▶ Stated problem
Skip the pictures. Transcribe the rest of the data below without changing a word.

▶ Data lines
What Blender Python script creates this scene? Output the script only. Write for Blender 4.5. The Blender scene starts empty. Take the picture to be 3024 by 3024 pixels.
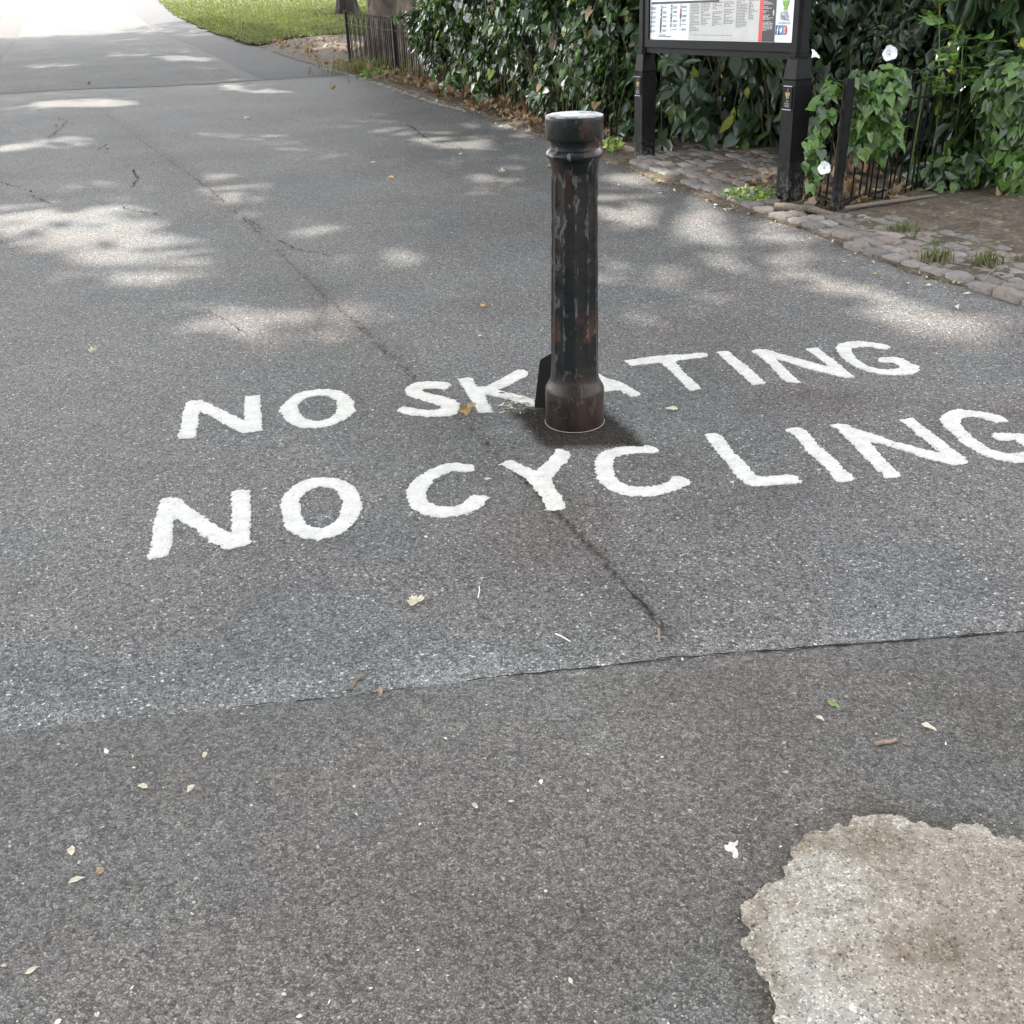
import bpy, bmesh, math, random
import numpy as np
from mathutils import Vector, Matrix
rng = np.random.default_rng(7); random.seed(7)
SC = bpy.context.scene; COL = SC.collection
PI = math.pi

# ------------------------------------------------------------------ camera, world, sun, exposure
H = 1.45; F = 3029.0; PITCH = math.radians(28.6); ROLL = math.atan(188 / 5556.0)
X0 = np.array([1, 0, 0.]); U0 = np.array([0, math.sin(PITCH), math.cos(PITCH)]); FW = np.array([0, math.cos(PITCH), -math.sin(PITCH)])
RT = math.cos(ROLL) * X0 - math.sin(ROLL) * U0; UP = math.sin(ROLL) * X0 + math.cos(ROLL) * U0
CP = np.array([0, 0, H])
cam = bpy.data.objects.new('camera', bpy.data.cameras.new('camera')); COL.objects.link(cam)
M = Matrix(((RT[0], UP[0], -FW[0], 0), (RT[1], UP[1], -FW[1], 0), (RT[2], UP[2], -FW[2], H), (0, 0, 0, 1)))
cam.matrix_world = M
cam.data.sensor_fit = 'HORIZONTAL'; cam.data.sensor_width = 36; cam.data.lens = 36 * F / 3024
cam.data.clip_start = 0.05; cam.data.clip_end = 2000
SC.camera = cam
SUN_AZ = math.radians(-35); SUN_EL = math.radians(50)      # azimuth from +Y towards +X
SD = np.array([math.sin(SUN_AZ) * math.cos(SUN_EL), math.cos(SUN_AZ) * math.cos(SUN_EL), math.sin(SUN_EL)])
w = bpy.data.worlds.new('World'); SC.world = w; w.use_nodes = True
wn = w.node_tree; bg = wn.nodes['Background']; sky = wn.nodes.new('ShaderNodeTexSky')
sky.sky_type = 'NISHITA'; sky.sun_disc = False; sky.sun_elevation = SUN_EL; sky.sun_rotation = SUN_AZ
sky.dust_density = 2.5; sky.air_density = 1.0
hs = wn.nodes.new('ShaderNodeHueSaturation'); hs.inputs['Saturation'].default_value = .20      # sky colour muted so the blue shade turns neutral
wn.links.new(sky.outputs[0], hs.inputs['Color']); wn.links.new(hs.outputs[0], bg.inputs[0]); bg.inputs[1].default_value = 0.15
sl = bpy.data.lights.new('sun', 'SUN'); sl.energy = 2.0; sl.angle = math.radians(0.53); sl.color = (1.0, 0.95, 0.87)
so = bpy.data.objects.new('sun', sl); COL.objects.link(so)
so.rotation_mode = 'QUATERNION'; so.rotation_quaternion = Vector(SD).to_track_quat('Z', 'Y')
SC.view_settings.view_transform = 'Standard'; SC.view_settings.look = 'None'
SC.view_settings.gamma = 1; SC.view_settings.exposure = 2.93

# ------------------------------------------------------------------ picture <-> ground
K = 3024 / 1932.0
def ray(px, py): return FW + RT * (px - 1512) / F - UP * (py - 1512) / F
def G(px, py, z=0.0):
    d = ray(px, py); return CP + d * ((z - H) / d[2])
def V(px, py, y):
    d = ray(px, py); return CP + d * (y / d[1])
def PR(P):
    d = np.asarray(P, float) - CP; wd = d @ FW
    wd = np.where(wd < 0.2, np.nan, wd)
    return 1512 + F * (d @ RT) / wd, 1512 - F * (d @ UP) / wd
def GP(pts, s=1.0, ox=0, oy=0, z=0.0): return [tuple(G(ox + x * s, oy + y * s, z)[:2]) for x, y in pts]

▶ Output
What Blender Python script creates this scene? Output the script only. Write for Blender 4.5. The Blender scene starts empty. Take the picture to be 3024 by 3024 pixels.
import bpy, bmesh, math, random
import numpy as np
from mathutils import Vector, Matrix
rng = np.random.default_rng(7); random.seed(7)
SC = bpy.context.scene; COL = SC.collection
PI = math.pi

# ------------------------------------------------------------------ camera, world, sun, exposure
H = 1.45; F = 3029.0; PITCH = math.radians(28.6); ROLL = math.atan(188 / 5556.0)
X0 = np.array([1, 0, 0.]); U0 = np.array([0, math.sin(PITCH), math.cos(PITCH)]); FW = np.array([0, math.cos(PITCH), -math.sin(PITCH)])
RT = math.cos(ROLL) * X0 - math.sin(ROLL) * U0; UP = math.sin(ROLL) * X0 + math.cos(ROLL) * U0
CP = np.array([0, 0, H])
cam = bpy.data.objects.new('camera', bpy.data.cameras.new('camera')); COL.objects.link(cam)
M = Matrix(((RT[0], UP[0], -FW[0], 0), (RT[1], UP[1], -FW[1], 0), (RT[2], UP[2], -FW[2], H), (0, 0, 0, 1)))
cam.matrix_world = M
cam.data.sensor_fit = 'HORIZONTAL'; cam.data.sensor_width = 36; cam.data.lens = 36 * F / 3024
cam.data.clip_start = 0.05; cam.data.clip_end = 2000
SC.camera = cam
SUN_AZ = math.radians(-35); SUN_EL = math.radians(50)      # azimuth from +Y towards +X
SD = np.array([math.sin(SUN_AZ) * math.cos(SUN_EL), math.cos(SUN_AZ) * math.cos(SUN_EL), math.sin(SUN_EL)])
w = bpy.data.worlds.new('World'); SC.world = w; w.use_nodes = True
wn = w.node_tree; bg = wn.nodes['Background']; sky = wn.nodes.new('ShaderNodeTexSky')
sky.sky_type = 'NISHITA'; sky.sun_disc = False; sky.sun_elevation = SUN_EL; sky.sun_rotation = SUN_AZ
sky.dust_density = 2.5; sky.air_density = 1.0
hs = wn.nodes.new('ShaderNodeHueSaturation'); hs.inputs['Saturation'].default_value = .20      # sky colour muted so the blue shade turns neutral
wn.links.new(sky.outputs[0], hs.inputs['Color']); wn.links.new(hs.outputs[0], bg.inputs[0]); bg.inputs[1].default_value = 0.15
sl = bpy.data.lights.new('sun', 'SUN'); sl.energy = 2.0; sl.angle = math.radians(0.53); sl.color = (1.0, 0.95, 0.87)
so = bpy.data.objects.new('sun', sl); COL.objects.link(so)
so.rotation_mode = 'QUATERNION'; so.rotation_quaternion = Vector(SD).to_track_quat('Z', 'Y')
SC.view_settings.view_transform = 'Standard'; SC.view_settings.look = 'None'
SC.view_settings.gamma = 1; SC.view_settings.exposure = 2.93

# ------------------------------------------------------------------ picture <-> ground
K = 3024 / 1932.0
def ray(px, py): return FW + RT * (px - 1512) / F - UP * (py - 1512) / F
def G(px, py, z=0.0):
    d = ray(px, py); return CP + d * ((z - H) / d[2])
def V(px, py, y):
    d = ray(px, py); return CP + d * (y / d[1])
def PR(P):
    d = np.asarray(P, float) - CP; wd = d @ FW
    wd = np.where(wd < 0.2, np.nan, wd)
    return 1512 + F * (d @ RT) / wd, 1512 - F * (d @ UP) / wd
def GP(pts, s=1.0, ox=0, oy=0, z=0.0): return [tuple(G(ox + x * s, oy + y * s, z)[:2]) for x, y in pts]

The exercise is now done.